*Request*
Reproduce the material that follows, please, but only from its first line to the line containing "rad = math.radians", inclusive.

** start of Dataset excerpt **

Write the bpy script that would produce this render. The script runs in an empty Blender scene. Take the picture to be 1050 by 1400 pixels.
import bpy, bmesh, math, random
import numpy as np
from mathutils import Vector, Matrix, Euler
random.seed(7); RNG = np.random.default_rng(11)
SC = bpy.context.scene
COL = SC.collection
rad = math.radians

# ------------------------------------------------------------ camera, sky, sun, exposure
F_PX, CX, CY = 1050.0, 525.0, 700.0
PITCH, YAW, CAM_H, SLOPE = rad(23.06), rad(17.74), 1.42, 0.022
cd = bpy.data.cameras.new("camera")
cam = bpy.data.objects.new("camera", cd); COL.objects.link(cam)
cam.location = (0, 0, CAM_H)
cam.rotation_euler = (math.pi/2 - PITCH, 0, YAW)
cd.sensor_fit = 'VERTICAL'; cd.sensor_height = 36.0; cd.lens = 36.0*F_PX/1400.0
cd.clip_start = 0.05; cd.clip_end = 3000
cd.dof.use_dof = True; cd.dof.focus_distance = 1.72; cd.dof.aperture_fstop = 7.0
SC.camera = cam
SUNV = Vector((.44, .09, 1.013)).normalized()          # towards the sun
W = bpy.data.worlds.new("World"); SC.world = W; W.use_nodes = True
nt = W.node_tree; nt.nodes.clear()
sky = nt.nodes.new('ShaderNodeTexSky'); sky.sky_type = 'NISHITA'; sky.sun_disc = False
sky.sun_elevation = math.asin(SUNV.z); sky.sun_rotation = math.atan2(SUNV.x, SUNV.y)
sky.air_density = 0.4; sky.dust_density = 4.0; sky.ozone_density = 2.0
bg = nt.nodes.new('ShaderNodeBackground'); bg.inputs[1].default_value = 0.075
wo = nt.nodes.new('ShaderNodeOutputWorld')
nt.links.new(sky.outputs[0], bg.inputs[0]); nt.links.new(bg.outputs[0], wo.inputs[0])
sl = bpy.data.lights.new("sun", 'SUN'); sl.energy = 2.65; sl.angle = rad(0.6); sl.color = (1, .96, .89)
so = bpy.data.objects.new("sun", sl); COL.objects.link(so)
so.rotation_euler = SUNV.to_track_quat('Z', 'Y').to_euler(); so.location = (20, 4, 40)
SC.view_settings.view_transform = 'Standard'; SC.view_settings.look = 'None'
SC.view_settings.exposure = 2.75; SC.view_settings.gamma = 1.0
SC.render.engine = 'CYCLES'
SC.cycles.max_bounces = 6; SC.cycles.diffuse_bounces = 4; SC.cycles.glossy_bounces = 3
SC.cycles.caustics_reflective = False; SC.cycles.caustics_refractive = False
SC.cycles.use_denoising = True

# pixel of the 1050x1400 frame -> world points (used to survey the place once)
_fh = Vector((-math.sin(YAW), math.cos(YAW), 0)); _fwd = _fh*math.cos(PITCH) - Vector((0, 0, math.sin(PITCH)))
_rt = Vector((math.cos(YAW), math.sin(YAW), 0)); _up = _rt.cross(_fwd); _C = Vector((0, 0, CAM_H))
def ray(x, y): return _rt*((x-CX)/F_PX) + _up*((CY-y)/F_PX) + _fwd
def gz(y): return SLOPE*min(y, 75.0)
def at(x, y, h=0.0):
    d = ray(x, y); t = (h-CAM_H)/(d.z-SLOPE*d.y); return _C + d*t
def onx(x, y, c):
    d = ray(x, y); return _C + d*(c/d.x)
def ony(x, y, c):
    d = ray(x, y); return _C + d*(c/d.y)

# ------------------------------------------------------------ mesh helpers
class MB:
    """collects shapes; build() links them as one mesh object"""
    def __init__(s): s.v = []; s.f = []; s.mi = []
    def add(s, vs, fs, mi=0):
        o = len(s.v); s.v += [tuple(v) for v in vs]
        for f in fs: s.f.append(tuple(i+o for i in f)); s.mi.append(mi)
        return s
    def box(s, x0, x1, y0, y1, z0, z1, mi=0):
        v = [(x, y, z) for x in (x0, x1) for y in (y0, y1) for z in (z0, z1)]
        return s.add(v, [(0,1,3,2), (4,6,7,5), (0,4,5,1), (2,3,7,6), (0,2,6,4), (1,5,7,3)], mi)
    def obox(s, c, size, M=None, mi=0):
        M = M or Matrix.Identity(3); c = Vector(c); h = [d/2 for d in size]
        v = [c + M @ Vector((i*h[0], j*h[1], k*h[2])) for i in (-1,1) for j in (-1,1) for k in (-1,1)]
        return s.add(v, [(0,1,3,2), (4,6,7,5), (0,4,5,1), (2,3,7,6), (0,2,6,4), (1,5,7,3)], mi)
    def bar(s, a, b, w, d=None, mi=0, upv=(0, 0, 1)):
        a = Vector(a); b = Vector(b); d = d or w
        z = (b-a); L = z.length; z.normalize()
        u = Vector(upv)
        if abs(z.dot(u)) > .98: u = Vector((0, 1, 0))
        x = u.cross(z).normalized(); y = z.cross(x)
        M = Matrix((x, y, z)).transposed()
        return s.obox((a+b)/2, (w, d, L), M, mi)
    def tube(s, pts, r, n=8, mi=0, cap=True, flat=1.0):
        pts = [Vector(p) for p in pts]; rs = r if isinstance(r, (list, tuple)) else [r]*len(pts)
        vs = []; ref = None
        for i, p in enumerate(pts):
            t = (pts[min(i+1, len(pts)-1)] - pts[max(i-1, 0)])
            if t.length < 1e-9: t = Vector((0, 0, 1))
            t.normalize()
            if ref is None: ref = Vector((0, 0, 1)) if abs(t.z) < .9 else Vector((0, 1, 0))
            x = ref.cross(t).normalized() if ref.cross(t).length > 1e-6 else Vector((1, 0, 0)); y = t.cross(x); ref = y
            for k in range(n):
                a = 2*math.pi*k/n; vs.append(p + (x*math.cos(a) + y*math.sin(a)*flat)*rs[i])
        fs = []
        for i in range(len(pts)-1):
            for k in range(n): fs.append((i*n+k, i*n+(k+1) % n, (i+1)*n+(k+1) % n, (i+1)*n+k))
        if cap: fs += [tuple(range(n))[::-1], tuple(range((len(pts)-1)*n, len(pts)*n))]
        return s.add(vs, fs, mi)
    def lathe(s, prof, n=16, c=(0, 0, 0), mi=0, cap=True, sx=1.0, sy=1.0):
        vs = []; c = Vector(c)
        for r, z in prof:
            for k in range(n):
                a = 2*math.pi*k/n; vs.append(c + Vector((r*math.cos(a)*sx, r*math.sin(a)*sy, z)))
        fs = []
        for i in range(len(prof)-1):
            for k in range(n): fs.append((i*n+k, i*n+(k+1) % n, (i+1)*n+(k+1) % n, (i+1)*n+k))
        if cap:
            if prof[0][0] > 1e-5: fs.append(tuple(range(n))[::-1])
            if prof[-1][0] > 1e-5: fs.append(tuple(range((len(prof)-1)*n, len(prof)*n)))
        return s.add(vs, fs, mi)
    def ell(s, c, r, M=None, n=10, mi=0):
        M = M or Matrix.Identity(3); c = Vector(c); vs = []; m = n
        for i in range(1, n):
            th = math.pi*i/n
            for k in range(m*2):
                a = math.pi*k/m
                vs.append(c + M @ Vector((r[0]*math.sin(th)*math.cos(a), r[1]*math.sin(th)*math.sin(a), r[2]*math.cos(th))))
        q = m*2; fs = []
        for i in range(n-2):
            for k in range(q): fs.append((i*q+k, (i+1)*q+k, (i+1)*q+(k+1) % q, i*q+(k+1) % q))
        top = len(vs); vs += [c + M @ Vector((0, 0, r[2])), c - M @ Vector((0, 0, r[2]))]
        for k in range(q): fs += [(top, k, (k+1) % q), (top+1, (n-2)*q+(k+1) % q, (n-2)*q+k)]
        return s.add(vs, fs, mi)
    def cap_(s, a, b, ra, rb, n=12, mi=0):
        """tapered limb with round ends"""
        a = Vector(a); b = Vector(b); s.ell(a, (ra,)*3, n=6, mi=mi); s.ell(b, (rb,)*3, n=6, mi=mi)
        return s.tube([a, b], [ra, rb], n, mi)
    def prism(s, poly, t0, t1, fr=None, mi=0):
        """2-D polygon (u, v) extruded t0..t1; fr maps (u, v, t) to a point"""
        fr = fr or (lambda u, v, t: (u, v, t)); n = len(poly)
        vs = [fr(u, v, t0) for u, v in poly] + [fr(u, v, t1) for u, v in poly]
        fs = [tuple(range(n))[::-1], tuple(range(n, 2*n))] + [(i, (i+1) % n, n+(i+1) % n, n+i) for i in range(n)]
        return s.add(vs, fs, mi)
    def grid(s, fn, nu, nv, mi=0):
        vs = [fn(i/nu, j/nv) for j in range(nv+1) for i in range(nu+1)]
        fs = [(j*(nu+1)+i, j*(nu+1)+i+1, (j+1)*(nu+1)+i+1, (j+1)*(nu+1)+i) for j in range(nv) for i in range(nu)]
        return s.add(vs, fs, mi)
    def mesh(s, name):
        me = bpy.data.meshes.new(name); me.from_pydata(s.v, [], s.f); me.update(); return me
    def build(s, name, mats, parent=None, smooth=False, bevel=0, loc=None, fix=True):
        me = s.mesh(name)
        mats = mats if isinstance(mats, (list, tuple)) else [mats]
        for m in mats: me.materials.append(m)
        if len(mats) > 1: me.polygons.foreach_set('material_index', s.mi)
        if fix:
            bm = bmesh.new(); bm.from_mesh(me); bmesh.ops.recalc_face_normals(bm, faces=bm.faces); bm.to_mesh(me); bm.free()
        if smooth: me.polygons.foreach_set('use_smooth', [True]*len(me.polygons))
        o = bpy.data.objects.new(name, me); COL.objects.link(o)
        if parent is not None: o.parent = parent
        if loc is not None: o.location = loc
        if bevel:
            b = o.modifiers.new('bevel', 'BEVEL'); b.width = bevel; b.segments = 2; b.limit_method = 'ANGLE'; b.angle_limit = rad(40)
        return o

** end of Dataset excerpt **

*Task result*
Write the bpy script that would produce this render. The script runs in an empty Blender scene. Take the picture to be 1050 by 1400 pixels.
import bpy, bmesh, math, random
import numpy as np
from mathutils import Vector, Matrix, Euler
random.seed(7); RNG = np.random.default_rng(11)
SC = bpy.context.scene
COL = SC.collection
rad = math.radians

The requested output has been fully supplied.